Could Tariffs Raise $700 Billion a Year? Not Without Pain

There’s a lot of uncertainty over whether President Donald Trump will actually go through with all his planned tariffs, whether the economy will stall or go into reverse as a result, and whether Congress will eventually decide that it has had enough of ceding its tariff authority to the president. I thought it might be helpful to put those concerns aside for a moment, take White House trade adviser Peter Navarro at his word that Trump’s tariffs will raise $700 billion a year ($100 billion from auto tariffs, $600 billion from everything else) and examine what that kind of tariff revenue looks like in the great sweep of American economic history.

First of all, it looks like a lot. $700 billion is about nine times current US customs revenue, and 2.4% of the most recent estimate of US gross domestic product. Tariff revenue hasn’t surpassed 2% of GDP since the early 1870s, and hasn’t surpassed it on a sustained basis since the 1820s and 1830s. Trump often cites President William McKinley’s high tariffs as an inspiration, but during McKinley’s presidency (1897 to 1901) tariffs generated less than half the share of GDP that $700 billion would amount to now.

thats quite

The customs statistics here are official and presumably reliable; the GDP numbers less so. US government GDP estimates start in 1929, and for earlier years I’ve used after-the-fact estimates collected at the excellent MeasuringWorth.com that decline in reliability the older they get. All of which is a long way of saying that no one should make too much of all those long-ago fluctuations, although there were in fact big jumps in imports following the War of 1812 and Civil War that drove up customs revenue temporarily.

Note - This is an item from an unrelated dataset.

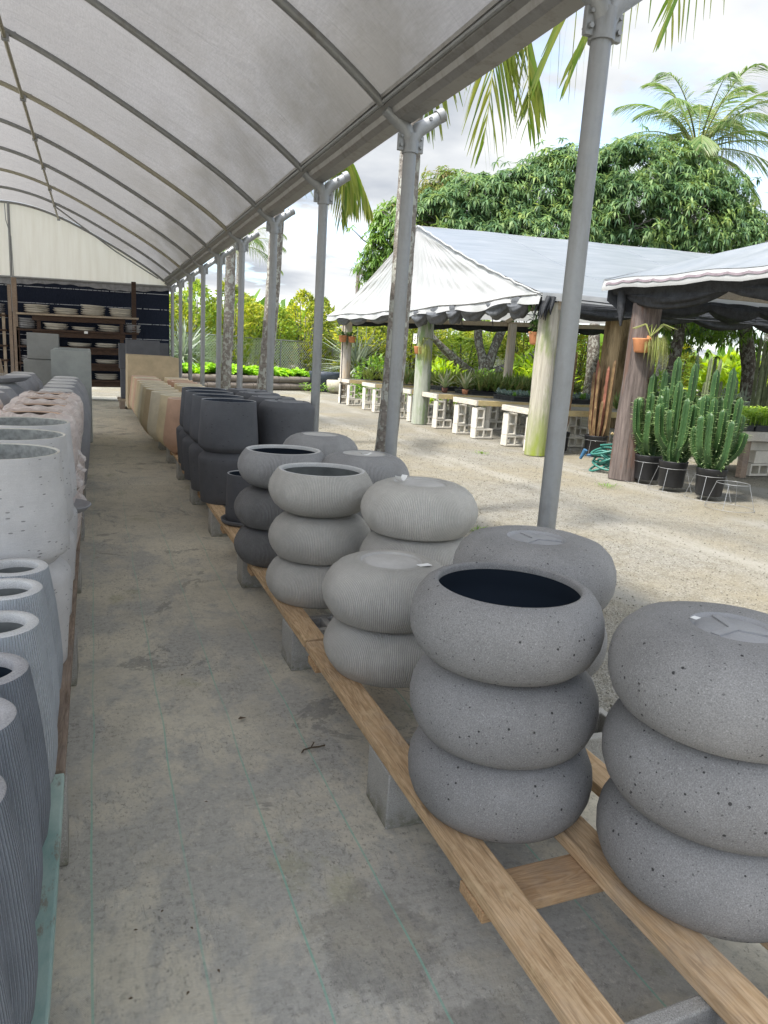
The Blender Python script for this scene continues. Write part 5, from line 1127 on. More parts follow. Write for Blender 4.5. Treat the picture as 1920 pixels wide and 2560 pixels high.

After the post-War of 1812 boom, imports of goods fell to about 10% of estimated GDP. They stayed below 10% from 1837 until 1996. Last year, they were 11.2% of GDP.

The sharp increase in imports since the 1960s is what Trump is reacting to with his tariff policy. It also provides a much larger revenue base against which to levy tariffs, making the White House’s projections seem a bit less historically anomalous. The 21% of current goods imports that $700 billion would amount to is slightly lower than the tariff revenue percentage during the McKinley years and basically par for the course for the 19th century.